Question

Draw the graph of \[y = {x^2} + 3x + 2\] and use it to solve the equation \[{x^2} + 2x + 4 = 0\]

Answer 1

Hint: Here, we will first substitute different values of \[x\] in the given equation to find different points. We will then draw the graph using the points obtained. Then we will use this graph to get the solution of the equation, for that, we will find the point of intersection of the graph if there is any. The values of the \[x\] coordinate will be the required solution of the given equation.

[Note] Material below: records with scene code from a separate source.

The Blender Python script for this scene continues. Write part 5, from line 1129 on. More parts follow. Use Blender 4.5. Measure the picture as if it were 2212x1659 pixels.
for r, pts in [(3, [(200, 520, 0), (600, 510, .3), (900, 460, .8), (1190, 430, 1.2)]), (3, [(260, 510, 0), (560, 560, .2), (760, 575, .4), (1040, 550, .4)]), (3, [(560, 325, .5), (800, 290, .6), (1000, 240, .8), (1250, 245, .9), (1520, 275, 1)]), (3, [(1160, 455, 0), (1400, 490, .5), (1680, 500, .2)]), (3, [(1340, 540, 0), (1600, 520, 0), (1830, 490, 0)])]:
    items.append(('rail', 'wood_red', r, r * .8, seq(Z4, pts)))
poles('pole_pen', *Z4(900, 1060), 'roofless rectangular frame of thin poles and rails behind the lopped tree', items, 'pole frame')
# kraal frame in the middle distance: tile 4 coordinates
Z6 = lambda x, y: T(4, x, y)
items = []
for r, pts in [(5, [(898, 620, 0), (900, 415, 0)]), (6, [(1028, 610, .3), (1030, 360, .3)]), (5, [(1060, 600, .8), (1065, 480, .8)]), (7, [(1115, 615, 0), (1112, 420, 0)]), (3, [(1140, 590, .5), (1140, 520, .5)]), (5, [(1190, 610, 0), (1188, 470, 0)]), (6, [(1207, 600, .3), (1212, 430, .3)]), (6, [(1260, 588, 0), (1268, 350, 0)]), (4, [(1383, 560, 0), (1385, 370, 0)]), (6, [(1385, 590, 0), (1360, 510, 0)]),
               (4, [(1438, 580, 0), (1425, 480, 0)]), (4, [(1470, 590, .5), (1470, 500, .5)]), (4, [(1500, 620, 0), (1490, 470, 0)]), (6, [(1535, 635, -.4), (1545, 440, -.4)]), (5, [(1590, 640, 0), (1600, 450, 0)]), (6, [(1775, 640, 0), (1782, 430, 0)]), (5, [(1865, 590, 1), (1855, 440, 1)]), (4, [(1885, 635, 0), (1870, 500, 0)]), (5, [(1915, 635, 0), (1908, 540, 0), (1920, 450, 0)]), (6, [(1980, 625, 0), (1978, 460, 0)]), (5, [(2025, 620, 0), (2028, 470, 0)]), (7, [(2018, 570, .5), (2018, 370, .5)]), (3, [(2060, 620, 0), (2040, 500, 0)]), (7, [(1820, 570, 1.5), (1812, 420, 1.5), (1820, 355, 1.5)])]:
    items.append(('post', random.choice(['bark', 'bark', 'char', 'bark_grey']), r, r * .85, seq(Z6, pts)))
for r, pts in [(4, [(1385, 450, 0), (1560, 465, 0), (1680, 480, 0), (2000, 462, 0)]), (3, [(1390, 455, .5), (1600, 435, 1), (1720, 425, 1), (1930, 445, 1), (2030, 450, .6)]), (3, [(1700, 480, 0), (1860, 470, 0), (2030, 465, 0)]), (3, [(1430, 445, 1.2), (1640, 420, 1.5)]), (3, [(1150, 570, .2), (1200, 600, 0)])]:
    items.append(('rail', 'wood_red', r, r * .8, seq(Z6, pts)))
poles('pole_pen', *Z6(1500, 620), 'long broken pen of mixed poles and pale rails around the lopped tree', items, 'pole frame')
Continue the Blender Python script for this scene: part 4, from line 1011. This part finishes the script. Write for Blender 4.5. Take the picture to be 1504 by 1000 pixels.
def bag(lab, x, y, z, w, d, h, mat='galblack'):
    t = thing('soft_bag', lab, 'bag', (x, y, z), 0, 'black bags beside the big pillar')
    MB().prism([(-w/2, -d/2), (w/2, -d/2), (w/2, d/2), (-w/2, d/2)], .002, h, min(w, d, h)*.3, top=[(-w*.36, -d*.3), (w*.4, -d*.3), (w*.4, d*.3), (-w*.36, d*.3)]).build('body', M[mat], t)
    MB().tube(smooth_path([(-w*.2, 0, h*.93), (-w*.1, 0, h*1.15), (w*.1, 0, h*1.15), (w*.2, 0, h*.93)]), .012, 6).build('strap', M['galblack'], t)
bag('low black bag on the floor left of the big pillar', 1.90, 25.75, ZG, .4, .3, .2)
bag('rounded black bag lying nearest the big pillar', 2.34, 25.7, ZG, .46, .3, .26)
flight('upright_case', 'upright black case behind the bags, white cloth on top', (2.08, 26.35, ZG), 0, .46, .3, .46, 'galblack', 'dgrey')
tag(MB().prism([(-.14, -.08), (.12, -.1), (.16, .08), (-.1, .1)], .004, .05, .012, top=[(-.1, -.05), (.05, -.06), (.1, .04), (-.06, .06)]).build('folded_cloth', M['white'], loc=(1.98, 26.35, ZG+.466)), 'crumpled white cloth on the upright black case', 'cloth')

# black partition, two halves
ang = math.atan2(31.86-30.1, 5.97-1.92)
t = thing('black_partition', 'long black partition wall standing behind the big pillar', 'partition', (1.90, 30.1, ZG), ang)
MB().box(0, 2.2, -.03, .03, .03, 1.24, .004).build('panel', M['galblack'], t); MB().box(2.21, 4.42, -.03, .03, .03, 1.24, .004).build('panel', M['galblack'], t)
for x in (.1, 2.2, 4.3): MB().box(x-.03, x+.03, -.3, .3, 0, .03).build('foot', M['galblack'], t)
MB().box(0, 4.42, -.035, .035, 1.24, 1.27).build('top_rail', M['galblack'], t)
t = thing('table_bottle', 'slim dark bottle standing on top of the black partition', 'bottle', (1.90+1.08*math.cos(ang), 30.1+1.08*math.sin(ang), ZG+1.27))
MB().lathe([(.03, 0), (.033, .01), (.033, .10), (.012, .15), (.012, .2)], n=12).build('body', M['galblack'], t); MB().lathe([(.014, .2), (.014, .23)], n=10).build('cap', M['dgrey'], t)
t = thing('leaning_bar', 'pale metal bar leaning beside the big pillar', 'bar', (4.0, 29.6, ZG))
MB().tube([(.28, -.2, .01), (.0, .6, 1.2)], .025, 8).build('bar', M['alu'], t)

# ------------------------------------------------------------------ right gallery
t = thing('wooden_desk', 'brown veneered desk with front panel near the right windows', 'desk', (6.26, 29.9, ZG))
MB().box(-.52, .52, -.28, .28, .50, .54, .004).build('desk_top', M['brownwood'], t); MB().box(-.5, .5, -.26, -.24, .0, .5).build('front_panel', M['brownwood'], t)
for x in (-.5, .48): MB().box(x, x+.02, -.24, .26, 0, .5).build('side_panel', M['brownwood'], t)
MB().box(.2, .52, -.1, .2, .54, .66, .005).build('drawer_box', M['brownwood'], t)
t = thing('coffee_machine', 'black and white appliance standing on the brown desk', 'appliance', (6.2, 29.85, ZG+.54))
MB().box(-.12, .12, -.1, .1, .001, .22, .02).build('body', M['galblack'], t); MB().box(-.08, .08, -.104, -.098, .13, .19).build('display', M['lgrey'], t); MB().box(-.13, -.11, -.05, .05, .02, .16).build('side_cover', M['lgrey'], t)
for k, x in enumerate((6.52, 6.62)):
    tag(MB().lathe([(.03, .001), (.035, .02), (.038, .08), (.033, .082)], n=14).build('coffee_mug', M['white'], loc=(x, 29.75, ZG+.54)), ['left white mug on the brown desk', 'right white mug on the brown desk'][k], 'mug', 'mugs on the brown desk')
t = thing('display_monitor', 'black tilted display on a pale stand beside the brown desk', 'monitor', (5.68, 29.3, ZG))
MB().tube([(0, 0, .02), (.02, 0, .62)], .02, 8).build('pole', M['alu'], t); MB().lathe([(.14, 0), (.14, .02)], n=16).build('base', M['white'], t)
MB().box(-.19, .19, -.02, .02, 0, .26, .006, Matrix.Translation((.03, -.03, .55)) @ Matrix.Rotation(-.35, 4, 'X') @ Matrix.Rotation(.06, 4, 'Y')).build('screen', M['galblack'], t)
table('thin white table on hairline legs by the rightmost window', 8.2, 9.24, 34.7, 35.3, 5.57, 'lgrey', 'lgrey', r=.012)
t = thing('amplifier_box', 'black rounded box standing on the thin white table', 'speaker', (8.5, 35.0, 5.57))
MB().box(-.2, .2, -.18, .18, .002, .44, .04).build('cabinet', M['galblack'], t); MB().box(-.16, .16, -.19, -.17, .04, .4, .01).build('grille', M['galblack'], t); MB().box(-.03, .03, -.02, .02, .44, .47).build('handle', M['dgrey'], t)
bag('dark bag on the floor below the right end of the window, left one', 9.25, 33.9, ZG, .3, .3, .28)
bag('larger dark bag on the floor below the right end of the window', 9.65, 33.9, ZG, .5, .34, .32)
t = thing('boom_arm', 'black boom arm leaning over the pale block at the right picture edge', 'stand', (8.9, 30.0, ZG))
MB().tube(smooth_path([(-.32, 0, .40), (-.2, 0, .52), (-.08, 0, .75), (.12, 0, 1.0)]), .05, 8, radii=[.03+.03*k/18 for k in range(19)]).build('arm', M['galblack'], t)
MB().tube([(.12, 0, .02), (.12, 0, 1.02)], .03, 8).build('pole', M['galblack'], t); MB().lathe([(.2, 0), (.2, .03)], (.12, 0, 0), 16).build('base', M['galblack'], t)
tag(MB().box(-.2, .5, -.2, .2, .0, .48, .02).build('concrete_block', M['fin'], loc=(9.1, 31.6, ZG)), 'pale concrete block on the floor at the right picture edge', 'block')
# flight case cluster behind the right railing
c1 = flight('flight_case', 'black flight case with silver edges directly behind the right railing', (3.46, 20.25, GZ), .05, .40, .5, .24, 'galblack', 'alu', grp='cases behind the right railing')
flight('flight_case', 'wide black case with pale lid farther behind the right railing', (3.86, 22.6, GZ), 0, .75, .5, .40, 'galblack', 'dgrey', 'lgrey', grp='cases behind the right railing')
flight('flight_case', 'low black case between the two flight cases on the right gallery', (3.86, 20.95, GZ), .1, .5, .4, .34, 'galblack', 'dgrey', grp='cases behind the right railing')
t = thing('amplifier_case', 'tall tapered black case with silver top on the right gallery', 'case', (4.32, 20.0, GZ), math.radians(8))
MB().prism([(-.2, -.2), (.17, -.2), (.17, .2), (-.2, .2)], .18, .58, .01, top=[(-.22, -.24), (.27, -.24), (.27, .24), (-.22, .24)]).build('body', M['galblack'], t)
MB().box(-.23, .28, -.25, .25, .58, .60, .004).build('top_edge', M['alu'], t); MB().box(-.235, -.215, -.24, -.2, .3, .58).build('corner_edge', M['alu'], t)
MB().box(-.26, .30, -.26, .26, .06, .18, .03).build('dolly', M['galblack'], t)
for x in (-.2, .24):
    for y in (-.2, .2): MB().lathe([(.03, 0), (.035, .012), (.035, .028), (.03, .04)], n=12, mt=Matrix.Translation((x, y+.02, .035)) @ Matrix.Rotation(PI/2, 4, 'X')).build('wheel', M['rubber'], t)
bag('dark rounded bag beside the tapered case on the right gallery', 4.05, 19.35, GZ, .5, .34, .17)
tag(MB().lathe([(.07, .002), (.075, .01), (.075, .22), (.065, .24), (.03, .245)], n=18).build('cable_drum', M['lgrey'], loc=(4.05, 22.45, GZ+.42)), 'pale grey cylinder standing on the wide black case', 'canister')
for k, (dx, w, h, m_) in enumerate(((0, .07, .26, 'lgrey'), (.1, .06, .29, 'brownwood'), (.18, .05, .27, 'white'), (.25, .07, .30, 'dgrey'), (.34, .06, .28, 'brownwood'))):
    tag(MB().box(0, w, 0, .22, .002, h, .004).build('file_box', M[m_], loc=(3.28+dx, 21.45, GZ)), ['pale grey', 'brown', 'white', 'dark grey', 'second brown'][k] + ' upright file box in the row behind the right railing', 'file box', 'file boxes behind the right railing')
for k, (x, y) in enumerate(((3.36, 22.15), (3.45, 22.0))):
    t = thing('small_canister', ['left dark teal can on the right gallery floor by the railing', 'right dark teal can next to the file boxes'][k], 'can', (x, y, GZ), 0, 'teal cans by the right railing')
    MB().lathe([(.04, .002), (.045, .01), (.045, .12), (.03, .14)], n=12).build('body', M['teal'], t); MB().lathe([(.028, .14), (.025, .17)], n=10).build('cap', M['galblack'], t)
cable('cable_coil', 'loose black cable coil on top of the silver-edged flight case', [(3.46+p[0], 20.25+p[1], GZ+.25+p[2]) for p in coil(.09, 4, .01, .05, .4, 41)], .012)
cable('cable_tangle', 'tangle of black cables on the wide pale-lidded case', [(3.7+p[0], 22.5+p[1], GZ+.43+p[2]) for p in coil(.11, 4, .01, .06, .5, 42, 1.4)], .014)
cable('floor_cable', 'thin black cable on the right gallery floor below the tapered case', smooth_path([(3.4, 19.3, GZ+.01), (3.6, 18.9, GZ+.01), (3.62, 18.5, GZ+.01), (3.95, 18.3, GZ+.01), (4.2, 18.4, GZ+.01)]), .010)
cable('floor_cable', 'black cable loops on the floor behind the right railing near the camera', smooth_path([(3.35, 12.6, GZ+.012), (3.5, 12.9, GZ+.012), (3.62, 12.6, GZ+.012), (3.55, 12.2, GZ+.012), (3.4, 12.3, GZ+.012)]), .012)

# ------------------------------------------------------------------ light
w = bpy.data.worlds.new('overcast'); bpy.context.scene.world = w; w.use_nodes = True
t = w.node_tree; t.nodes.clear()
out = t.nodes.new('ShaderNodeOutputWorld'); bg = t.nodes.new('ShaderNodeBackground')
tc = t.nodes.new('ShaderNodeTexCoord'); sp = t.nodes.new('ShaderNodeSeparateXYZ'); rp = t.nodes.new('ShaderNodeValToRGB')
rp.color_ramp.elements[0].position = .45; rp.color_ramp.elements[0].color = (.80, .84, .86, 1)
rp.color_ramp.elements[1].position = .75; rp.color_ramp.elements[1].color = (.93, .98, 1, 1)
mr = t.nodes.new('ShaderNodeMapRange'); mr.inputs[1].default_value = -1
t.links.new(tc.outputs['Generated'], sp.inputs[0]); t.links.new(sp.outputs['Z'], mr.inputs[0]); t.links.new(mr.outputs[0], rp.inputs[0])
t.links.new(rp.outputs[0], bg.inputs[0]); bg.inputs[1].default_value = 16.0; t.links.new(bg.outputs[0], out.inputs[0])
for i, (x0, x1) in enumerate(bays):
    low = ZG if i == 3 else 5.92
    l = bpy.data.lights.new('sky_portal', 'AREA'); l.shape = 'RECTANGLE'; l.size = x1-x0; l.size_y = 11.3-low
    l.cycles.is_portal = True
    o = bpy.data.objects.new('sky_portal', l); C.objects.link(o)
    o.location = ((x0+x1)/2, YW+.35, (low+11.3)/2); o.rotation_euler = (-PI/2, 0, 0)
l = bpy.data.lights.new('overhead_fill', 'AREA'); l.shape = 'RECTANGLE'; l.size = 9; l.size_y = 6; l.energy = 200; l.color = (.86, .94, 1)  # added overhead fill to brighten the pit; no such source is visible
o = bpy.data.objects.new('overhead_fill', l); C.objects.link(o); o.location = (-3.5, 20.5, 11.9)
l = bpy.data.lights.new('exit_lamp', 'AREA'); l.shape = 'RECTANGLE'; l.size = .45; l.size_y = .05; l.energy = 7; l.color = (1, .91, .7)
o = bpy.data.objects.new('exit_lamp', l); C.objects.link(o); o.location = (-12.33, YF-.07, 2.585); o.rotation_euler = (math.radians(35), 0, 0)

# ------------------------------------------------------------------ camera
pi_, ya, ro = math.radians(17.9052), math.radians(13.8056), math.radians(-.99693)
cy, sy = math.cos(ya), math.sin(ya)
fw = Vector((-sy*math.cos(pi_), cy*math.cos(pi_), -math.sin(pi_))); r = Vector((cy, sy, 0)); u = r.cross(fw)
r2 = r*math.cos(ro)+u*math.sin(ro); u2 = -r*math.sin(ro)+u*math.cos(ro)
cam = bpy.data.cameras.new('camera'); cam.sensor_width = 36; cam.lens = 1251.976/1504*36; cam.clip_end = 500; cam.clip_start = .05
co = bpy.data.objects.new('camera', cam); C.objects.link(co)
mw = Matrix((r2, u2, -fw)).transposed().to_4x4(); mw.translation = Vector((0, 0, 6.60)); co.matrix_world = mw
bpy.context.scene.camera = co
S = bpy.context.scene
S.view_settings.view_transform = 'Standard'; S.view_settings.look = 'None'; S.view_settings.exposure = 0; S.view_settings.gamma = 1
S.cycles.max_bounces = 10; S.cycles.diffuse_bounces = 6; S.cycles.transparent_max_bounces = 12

Complete step-by-step answer:
Now, we will first plot the given graph i.e. \[y = {x^2} + 3x + 2\].
We will first draw the table for the graph.

\[x\]	−4	−3	−2	−1	0	1	2	3
${{x}^{2}}$	16	9	4	1	0	1	4	9
\[3x\]	−12	−9	−6	−3	0	3	6	9
\[y\]	6	2	0	0	2	6	12	20

Now, we will plot these points i.e. \[\left( { - 4,6} \right)\], \[\left( { - 3,2} \right)\], \[\left( { - 2,0} \right)\], \[\left( { - 1,0} \right)\], \[\left( {0,2} \right)\], \[\left( {1,6} \right)\], \[\left( {2,12} \right)\] and \[\left( {3,20} \right)\].
Now, we will join the points by a smooth curve. The curve that we have obtained is the graph of
\[y = {x^2} + 3x + 2\].

The given equation is \[{x^2} + 2x + 4 = 0\].
Rewriting the equation, we get
\[ \Rightarrow {x^2} + 3x + 2 - x + 2 = 0\]
We know that \[y = {x^2} + 3x + 2\], therefore, the equation becomes
\[\begin{array}{l} \Rightarrow y - x + 2 = 0\\ \Rightarrow y = x - 2\end{array}\]
The roots of the equation \[{x^2} + 2x + 4 = 0\] is obtained from the point of intersection of the equation \[y = {x^2} + 3x + 2\] and \[y = x - 2\].
Now, we will form the table for the line \[y = x - 2\].

\[x\]	−2	0	1	2
\[y = x - 2\]	−4	−2	−1	0

Now, we will plot these points here.

We can see that there is no point of intersection between the straight line and the curve.
Therefore, the equation has no solution.

Note: We know that the number of points of intersection between the straight line and the curve will give us the roots of the given equation. The root of the equation is the solution to the equation. However, we have observed that there is no point of intersection between the straight line and the curve, so there is no solution to the equation. Here, we can take any value of \[x\] and substitute it in the given equation to find the value of \[y\]. So we will get different values of \[y\] for different values of \[x\]. We will use these values as a point \[\left( {x,y} \right)\] and form the graph.